Aprenderíamos que todos somos uno con Dios, y por tanto, cuando hacemos el bien o actuamos indebidamente con nuestros semejantes, de acuerdo a cual sea nuestra actuación, su efecto será a favor o en contra de nosotros mismos y nuestro entorno más querido.
Aprenderíamos a agradecer todos los días el privilegio de vivir, cuando tantos hermanos nuestros ya no pueden hacerlo; a disfrutar de las mañanas, del calor del sol, de los atardeceres, del bullicio del día, y del mágico ruido del silencio de las noches; del canto de los pájaros, del ruido del agua en las fuentes, la risa de los niños y de la palabra… amor.
Y lo más hermoso y trascendente sería que nos convenceríamos de que nuestra vida, al mismo tiempo que puede ser tan plena de felicidad es tan elemental, que para sentirnos realizados material y espiritualmente, no requerimos de grandes cosas, ni acumular riquezas, ni obtener poder, ni fama, ni reconocimientos, porque cuando somos capaces de posesionarnos integralmente de nuestro vínculo real con Dios, todo es sencillo, práctico y… posible.

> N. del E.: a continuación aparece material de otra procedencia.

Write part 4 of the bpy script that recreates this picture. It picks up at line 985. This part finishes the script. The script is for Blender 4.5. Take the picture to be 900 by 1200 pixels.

Es ese estado de tranquilidad espiritual, la única posibilidad de convivir felices en pareja, formar debidamente nuestros hijos, hacer hogares buenos para la vida, constituyendo familias sólidas, permanentes y felices; para que en las escuelas, los maestros al enseñar el conocimiento formal, lo hagan complementario a esa formación primigenia que los hijos recibieron en el hogar, que no puede ser desvirtuada; en una educación donde lo prioritario, lo más importante no sea el generar y acumular riqueza, sino el compartir con amor los muchos beneficios que podemos producirnos como miembros afectuosos de esta gran familia humana, donde todos cabemos holgadamente, en un mundo con recursos suficientes para que, al utilizarlos equitativamente, todos dispongamos de lo que nos haga falta.
Claro que podemos hacer buenos hogares y es urgente que nos convenzamos de ello, porque si formamos y educamos bien a nuestros hijos, construimos familias sólidas y permanentes, ellas conformarán comunidades sanas y buenas para la vida, y éstas a su vez darán a nuestro mundo la paz, la tranquilidad y la felicidad que tanto necesita.